Lord of the Rings has always had a cachet, a multi-billion dollar franchise, winning 17 Academy Awards, including Best Picture, based on J. R. R. Tolkien’s much-beloved books. Without Peter Jackson’s LOTR movies, we’d likely not have the Game of Thrones show on TV, HBO’s solution to their quest for something LOTR-ish that they could spin into a big budget TV epic. It worked out for HBO, so the Tolkien estate decided to see if anybody wanted to try and bottle lightning a second time, offering TV rights to the whole of Tolkien’s imaginarium, for upwards of $200 million.
HBO, already having a very successful property, rightly said no. Netflix’s investments tend more to mid-budget fare, so they sensibly said no. Amazon though, they’ve said for years that they want their own Game of Thrones, that that was the one thing their network was missing to finally unlock Netflix and HBO’s success. Which is why they paid a quarter of a billion dollars for the rights to make the TV show. This is just for the permission to do so, before any talent gets attached, scripts exist, or anything. Expected budget for something of this scale is around $150 million per season!
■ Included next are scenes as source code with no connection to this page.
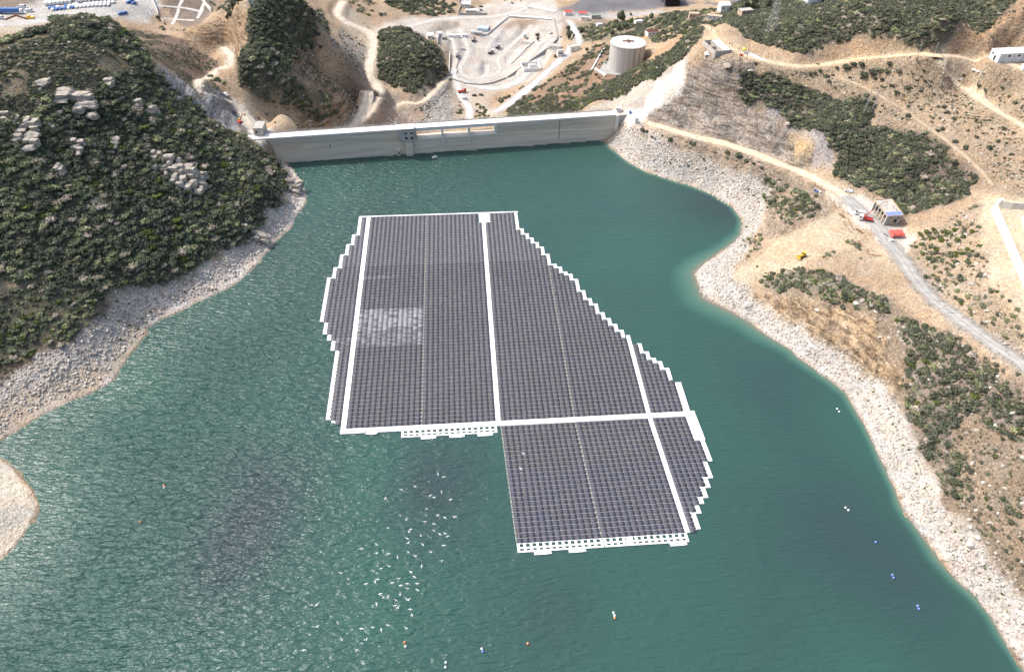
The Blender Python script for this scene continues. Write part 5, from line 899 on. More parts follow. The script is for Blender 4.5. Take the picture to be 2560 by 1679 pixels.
# ------------------------------------------------------------------ buildings and machines
def pxm(P): return (Vector(P) - Vector((0, 0, CH))).dot(Fv) / FPX      # metres per photo pixel at P
def zrow(px, py, P):
    dx, dy, dz = rays(px, py); return CH + dz * P[1] / dy
def spot(px, py, r=0.0, soft=3.0):
    P = gp(px, py)
    if r: pad(P.x, P.y, r, P.z, soft); CLEAR.append((P.x, P.y, r))
    return P
PADS = {}
def house(name, px, py, w, d, h, rz, label, cat='building', roof='flat', wall=None, rmat=None, wins=2, door=True, group=None):
    P = PADS[(px, py)]; o = empty(name, P, math.radians(rz)); tag(o, label, cat, group); wall = wall or M_white; rmat = rmat or M_conc
    MB().box((0, d / 2, h / 2 - .5), (w, d, h + 1)).build('wall', wall, o)
    if roof == 'flat':
        r = MB().box((0, d / 2, h + .1), (w + .3, d + .3, .2)); 
        for a, b, c, e in ((0, -.05, w + .3, .2), (0, d + .05, w + .3, .2)): r.box((a, b, h + .35), (c, e, .3))
        r.build('roof', rmat, o)
    elif roof == 'gable':
        V = [(-w / 2 - .2, -.3, h), (w / 2 + .2, -.3, h), (w / 2 + .2, d + .3, h), (-w / 2 - .2, d + .3, h), (-w / 2 - .2, d / 2, h + d * .3), (w / 2 + .2, d / 2, h + d * .3)]
        MB().add(V, [(0, 1, 5, 4), (2, 3, 4, 5), (0, 4, 3), (1, 2, 5), (3, 2, 1, 0)]).build('roof', rmat, o)
    elif roof == 'hip':
        V = [(-w / 2 - .4, -.4, h), (w / 2 + .4, -.4, h), (w / 2 + .4, d + .4, h), (-w / 2 - .4, d + .4, h), (0, d / 2, h + d * .45)]
        MB().add(V, [(0, 1, 4), (1, 2, 4), (2, 3, 4), (3, 0, 4), (3, 2, 1, 0)]).build('roof', rmat, o)
    for i in range(wins):
        x = -w / 2 + w * (i + .7) / (wins + .4 + (1 if door else 0)); MB().box((x, -.02, h * .58), (min(1.2, w / 5), .08, h * .28)).build('window', M_black, o)
    if door: MB().box((w / 2 - w * .16, -.02, h * .35), (min(1.2, w / 5), .08, h * .7)).build('door', M_grey, o)
    return o
def copy_tree(o, loc=None, rz=None, label=None, group=None):
    r = o.copy(); COL.objects.link(r)
    if loc is not None: r.location = loc
    if rz is not None: r.rotation_euler = (0, 0, rz)
    if label: r['label'] = label
    if group: r['group'] = group
    for c in list(o.children):
        q = c.copy(); COL.objects.link(q); q.parent = r
        for g in list(c.children): d = g.copy(); COL.objects.link(d); d.parent = q
    return r
def wheel(o, x, y, r, w_=.35):
    a = MB().bar((x, y - w_ / 2, r), (x, y + w_ / 2, r), r, 12).build('wheel', M_tyre, o); MB().bar((x, y - w_ / 2 - .02, r), (x, y + w_ / 2 + .02, r), r * .55, 8).build('rim', M_grey, a)
def car(px, py, rz, m_, label, group=None, van=False, P=None, parts=True):
    P = P or gp(px, py); o = empty('van' if van else 'car', P, math.radians(rz)); tag(o, label, 'van' if van else 'car', group); L_, W_, H_ = (5.4, 2.0, 2.2) if van else (4.3, 1.8, 1.45)
    prof = [(-L_ / 2, .35), (L_ / 2, .35), (L_ / 2, .85), (L_ * .36, .95), (L_ * .20, H_), (-L_ * (.49 if van else .36), H_), (-L_ / 2, .95)] if True else 0
    n = len(prof); V = [(x, -W_ / 2, z) for x, z in prof] + [(x, W_ / 2, z) for x, z in prof]; MB().add(V, [tuple(range(n)), tuple(range(n, 2 * n))[::-1]] + [(i, n + i, n + (i + 1) % n, (i + 1) % n) for i in range(n)]).build('body', m_, o)
    MB().box((L_ * .06, 0, H_ * .76), (L_ * .26, W_ + .03, H_ * .24)).build('side_window', M_glass, o); MB().hexa([(L_ * .365, -W_ * .43, .97), (L_ * .375, -W_ * .43, .97), (L_ * .375, W_ * .43, .97), (L_ * .365, W_ * .43, .97)], [(L_ * .21, -W_ * .40, H_ - .08), (L_ * .222, -W_ * .40, H_ - .06), (L_ * .222, W_ * .40, H_ - .06), (L_ * .21, W_ * .40, H_ - .08)]).build('windscreen', M_glass, o)
    if parts:
        for x in (-L_ * .31, L_ * .31):
            for y in (-W_ / 2 + .1, W_ / 2 - .1): wheel(o, x, y, .34, .25)
    return o
def truck(px, py, rz, cab, body, label, group='trucks in the quarry', kind='tipper', L_=8.0):
    P = gp(px, py); o = empty('truck', P, math.radians(rz)); tag(o, label, 'truck', group)
    c = MB().box((L_ / 2 - 1.1, 0, 1.9), (2.0, 2.5, 2.5)).build('cab', cab, o); MB().box((L_ / 2 - .08, 0, 2.3), (.06, 2.2, .9)).build('windscreen', M_glass, c)
    MB().box((-.2, 0, .85), (L_ - .6, 1.1, .35)).build('chassis', M_dark, o)
    b = MB()
    if kind == 'tipper':
        b.hexa([(-L_ / 2, -1.1, 1.1), (L_ / 2 - 2.4, -1.1, 1.1), (L_ / 2 - 2.4, 1.1, 1.1), (-L_ / 2, 1.1, 1.1)], [(-L_ / 2 - .3, -1.3, 2.6), (L_ / 2 - 2.3, -1.3, 2.8), (L_ / 2 - 2.3, 1.3, 2.8), (-L_ / 2 - .3, 1.3, 2.6)]); q = b.build('tipper_body', body, o)
        MB().hexa([(-L_ / 2, -1.1, 2.62), (L_ / 2 - 2.5, -1.1, 2.82), (L_ / 2 - 2.5, 1.1, 2.82), (-L_ / 2, 1.1, 2.62)], [(-L_ / 4 - .4, -.3, 3.2), (L_ / 4 - 2, -.3, 3.3), (L_ / 4 - 2, .3, 3.3), (-L_ / 4 - .4, .3, 3.2)]).build('load', mat('gravel_load', (.30, .27, .24), .95), q)
    elif kind == 'box': b.box((-1.1, 0, 2.4), (L_ - 2.6, 2.5, 2.7)).build('box_body', body, o)
    else: b.box((-1.1, 0, 1.2), (L_ - 2.6, 2.5, .25)); [b.box((-1.1, y, 1.55), (L_ - 2.6, .08, .5)) for y in (-1.21, 1.21)]; b.build('flatbed', body, o)
    for x in (L_ / 2 - 1.2, -L_ / 2 + 2.2, -L_ / 2 + 1.0):
        for y in (-1.05, 1.05): wheel(o, x, y, .52)
    return o
def lattice(P, H_, base, top, label, arms=((.62, 3.0), (.78, 3.6), (.94, 2.6)), rz=0.0, name='pylon', group='lattice power pylons'):
    o = empty(name, P, rz); tag(o, label, 'pylon', group); n = 6; C = lambda k, i: ((1, 1), (-1, 1), (-1, -1), (1, -1))[i % 4]
    def pt(t, i): w_ = base + (top - base) * min(1, t / .85); q = C(0, i); return (q[0] * w_ / 2, q[1] * w_ / 2, t * H_)
    for i in range(4): MB().bar(pt(0, i), pt(.85, i), .13, 4, r2=.09).bar(pt(.85, i), (0, 0, H_), .09, 4).build('leg', M_pyl, o)
    b = MB()
    for k in range(n):
        t0, t1 = .85 * k / n, .85 * (k + 1) / n
        for i in range(4): b.bar(pt(t0, i), pt(t1, i + 1), .05, 4); b.bar(pt(t0, i + 1), pt(t1, i), .05, 4); b.bar(pt(t1, i), pt(t1, i + 1), .05, 4)
    b.build('bracing', M_pyl, o)
    for t, a in arms: MB().bar((-a, 0, t * H_), (a, 0, t * H_), .14, 4).bar((-a, 0, t * H_), (0, 0, t * H_ + 1.4), .08, 4).bar((a, 0, t * H_), (0, 0, t * H_ + 1.4), .08, 4).build('crossarm', M_pyl, o)
    return o
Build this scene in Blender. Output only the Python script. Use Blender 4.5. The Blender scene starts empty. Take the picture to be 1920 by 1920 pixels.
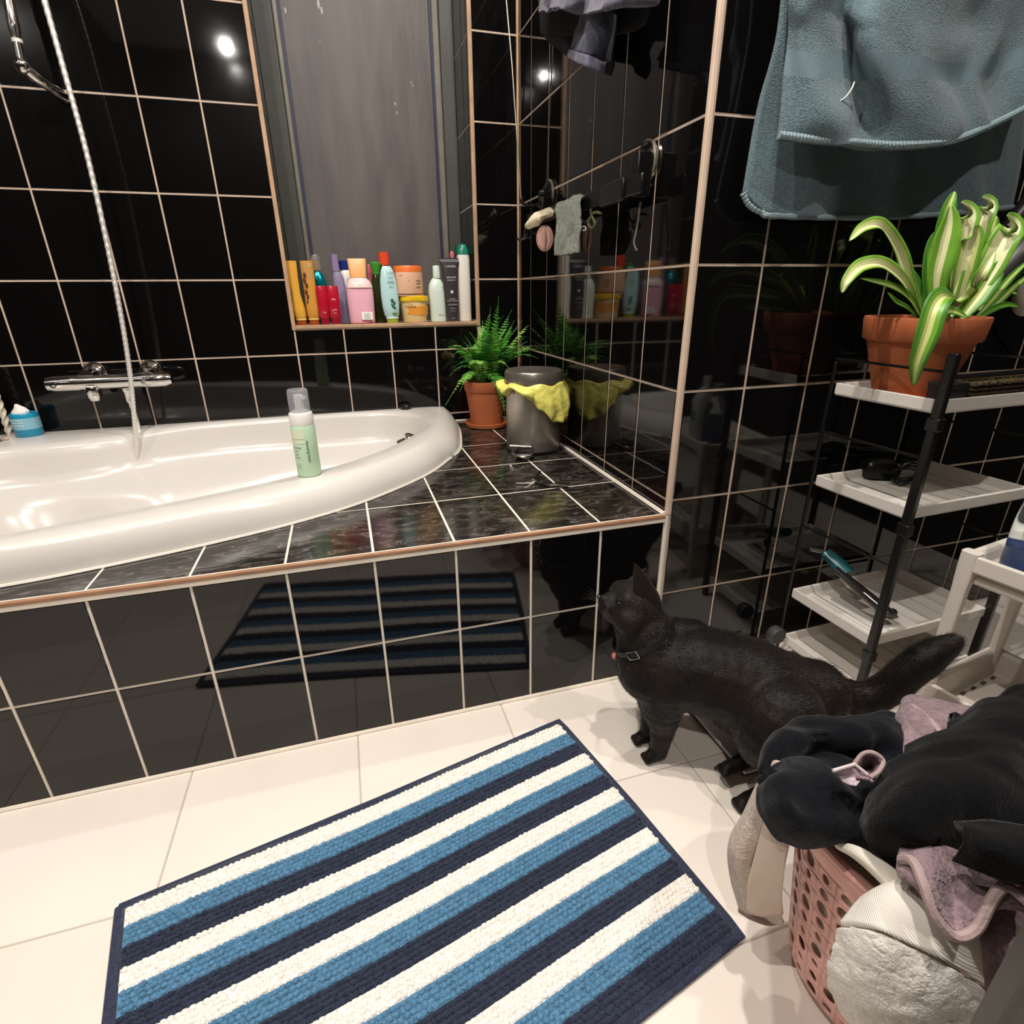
import bpy, bmesh, math, random
from mathutils import Vector, Matrix, noise
from math import sin, cos, pi, radians
random.seed(7)
C = bpy.context.scene.collection
S = bpy.context.scene
V = Vector

# ------------------------------------------------------------------ camera
CAM = V((-.60894, -.9174, .832035))
FWD = V((0.26235, 0.889204, -0.374817)).normalized()
RGT = V((0.957982, -0.286668, -0.009549)).normalized()
UPV = RGT.cross(FWD).normalized()
FPX = 1019.19
cd = bpy.data.cameras.new('camera'); cam = bpy.data.objects.new('camera', cd); C.objects.link(cam)
cd.sensor_width = 36; cd.lens = FPX / 1920 * 36; cd.clip_start = .02
m = Matrix((RGT, UPV, -FWD)).transposed().to_4x4(); m.translation = CAM
cam.matrix_world = m; S.camera = cam

def ray(px, py): return FWD + RGT * ((px - 960) / FPX) - UPV * ((py - 960) / FPX)
def onx(x, px, py): d = ray(px, py); return CAM + d * ((x - CAM.x) / d.x)
def ony(y, px, py): d = ray(px, py); return CAM + d * ((y - CAM.y) / d.y)
def onz(z, px, py): d = ray(px, py); return CAM + d * ((z - CAM.z) / d.z)

# ------------------------------------------------------------------ light, world, exposure
w = bpy.data.worlds.new('world'); S.world = w; w.use_nodes = True
w.node_tree.nodes['Background'].inputs[0].default_value = (1, .95, .9, 1)
w.node_tree.nodes['Background'].inputs[1].default_value = .05
S.view_settings.view_transform = 'Standard'; S.view_settings.look = 'None'
S.view_settings.exposure = 0.56; S.view_settings.gamma = 1
S.view_settings.use_curve_mapping = False
LAMPS = [(-.36, -.42, 15), (-1.05, -.45, 14), (-1.70, -.15, 7), (.30, -1.0, 9), (-.15, .45, 7), (-1.13, -1.90, 17)]
CEIL = 2.40

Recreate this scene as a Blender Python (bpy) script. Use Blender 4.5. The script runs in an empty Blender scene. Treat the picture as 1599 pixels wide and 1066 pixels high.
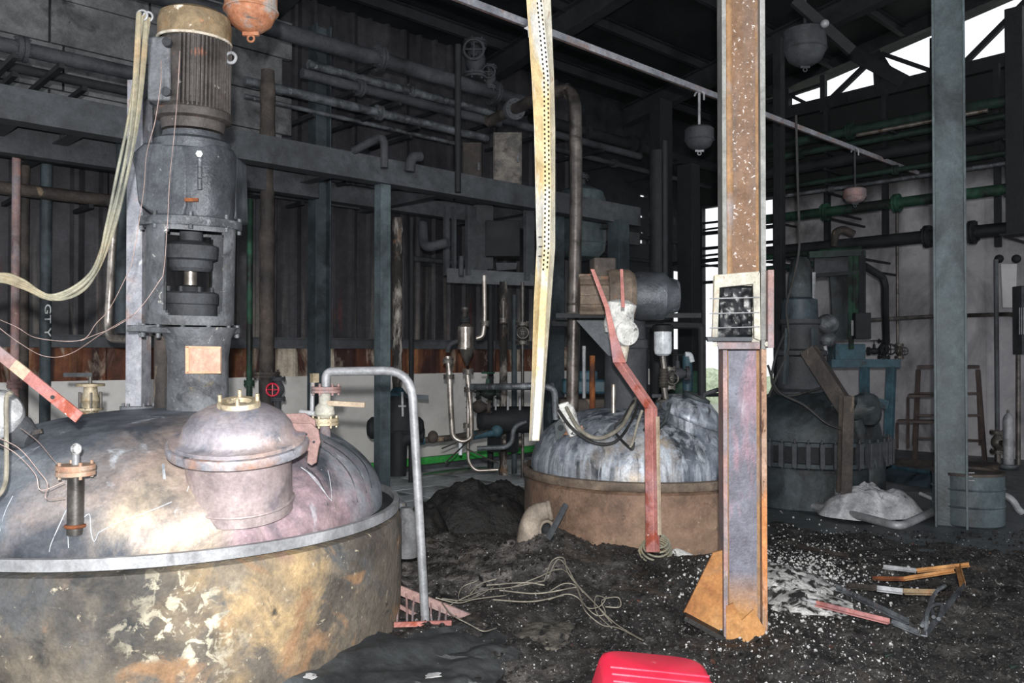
import bpy, bmesh, math, random
from mathutils import Vector, Matrix, noise, Euler
R_ = math.radians
rnd = random.Random(7)
S = bpy.context.scene
C = S.collection
V = Vector
# ------------------------------------------------------------ camera, light, exposure
F, PITCH, YAW, CAMZ = 1300.0, R_(0.8), R_(43.5), 1.5
cam = bpy.data.objects.new('camera', bpy.data.cameras.new('camera'))
C.objects.link(cam)
cam.location = (0, 0, CAMZ)
cam.rotation_euler = (R_(90) + PITCH, 0, -YAW)
cam.data.sensor_width = 36.0
cam.data.lens = F / 1599 * 36.0
cam.data.clip_start = 0.05
S.camera = cam
world = bpy.data.worlds.new('world'); S.world = world; world.use_nodes = True
_bg = world.node_tree.nodes['Background']
_bg.inputs[0].default_value = (0.93, 0.96, 1.0, 1); _bg.inputs[1].default_value = 1.35
S.view_settings.view_transform = 'Standard'; S.view_settings.look = 'None'
S.view_settings.exposure = 0.0; S.view_settings.gamma = 1.0; S.view_settings.use_curve_mapping = False
S.cycles.max_bounces = 6
# the camera's flash gun, a hand's breadth above the lens
_fl = bpy.data.lights.new('flash', 'SPOT'); _fl.energy = 1650; _fl.spot_size = R_(110); _fl.spot_blend = 0.6
_fl.shadow_soft_size = 0.035; _fl.color = (1.0, 0.985, 0.97)
flash = bpy.data.objects.new('flash', _fl); C.objects.link(flash)
flash.location = (-0.12, -0.12, CAMZ + 0.20); flash.rotation_euler = (R_(90) + R_(1), 0, -YAW)

# ------------------------------------------------------------ pixel geometry of the survey
FWD = V((math.sin(YAW), math.cos(YAW), 0)); RIGHT = V((math.cos(YAW), -math.sin(YAW), 0)); UP = V((0, 0, 1))
CF = FWD * math.cos(PITCH) + UP * math.sin(PITCH); CU = UP * math.cos(PITCH) - FWD * math.sin(PITCH)
CAM = V((0, 0, CAMZ))
def ray(px, py): return CF * F + RIGHT * (px - 799.5) + CU * (533 - py)
def at(px, py, z):
    d = ray(px, py); return CAM + d * (z / d.dot(FWD))
def oY(px, py, Y):
    d = ray(px, py); return CAM + d * (Y / d.y)
def oX(px, py, X):
    d = ray(px, py); return CAM + d * (X / d.x)
def oZ(px, py, Z):
    d = ray(px, py); return CAM + d * ((Z - CAMZ) / d.z)
def cw(x, z, h=0.0): return RIGHT * x + FWD * z + UP * h      # right, forward, height -> world
def col(h, a=1):
    h = h.lstrip('#'); c = [int(h[i:i+2], 16) / 255 for i in (0, 2, 4)]
    g = sum(c)/3; c = [max(0, g + (x - g)*SAT) for x in c]
    return tuple([x / 12.92 if x <= .04045 else ((x + .055) / 1.055) ** 2.4 for x in c] + [a])

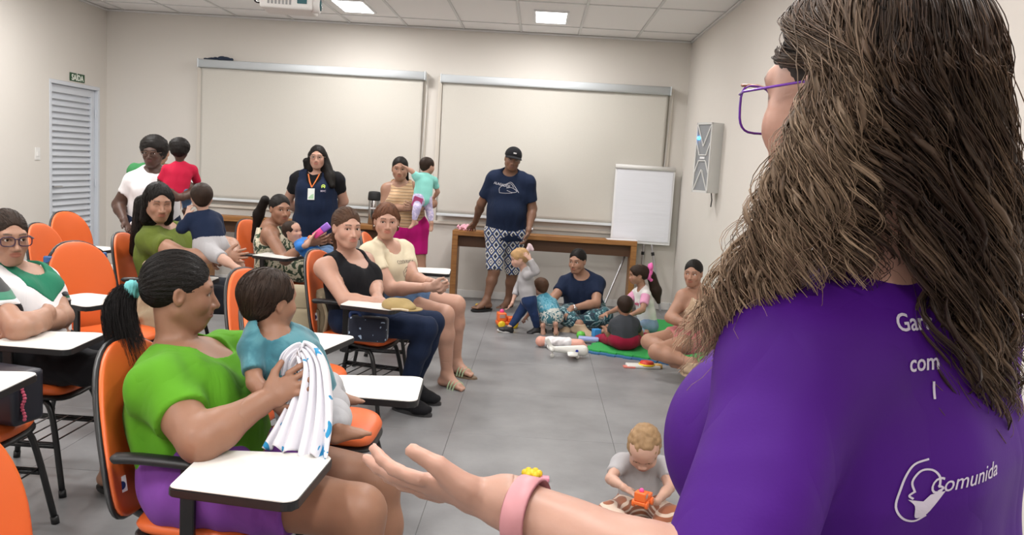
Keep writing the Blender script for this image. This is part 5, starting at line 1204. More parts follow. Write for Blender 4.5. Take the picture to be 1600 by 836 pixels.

So, when this spin-off hits Amazon’s channels, by 2020 they’ll be about half a billion dollars down on this show. Quite the risky investment as most people aren’t exactly clamouring for this. Game of Thrones already exists, and Peter Jackson’s movies covered the main plotline pretty thoroughly. So Amazon will have the prequel territory to play with, which the majority of TV viewers don’t know about, a few possible cameos aside. In a world where some fans of the LOTR movies, Game of Thrones and the Harry Potter series still claim to ‘not be a fan of fantasy as a genre’, I think this expensive decision runs the risk of endangering Prime TV’s future.
I do wish them well, but it does pain me to think about how many excellent, worthwhile, cheaper projects will have to be passed on in future years, just to afford this potential boondoggle.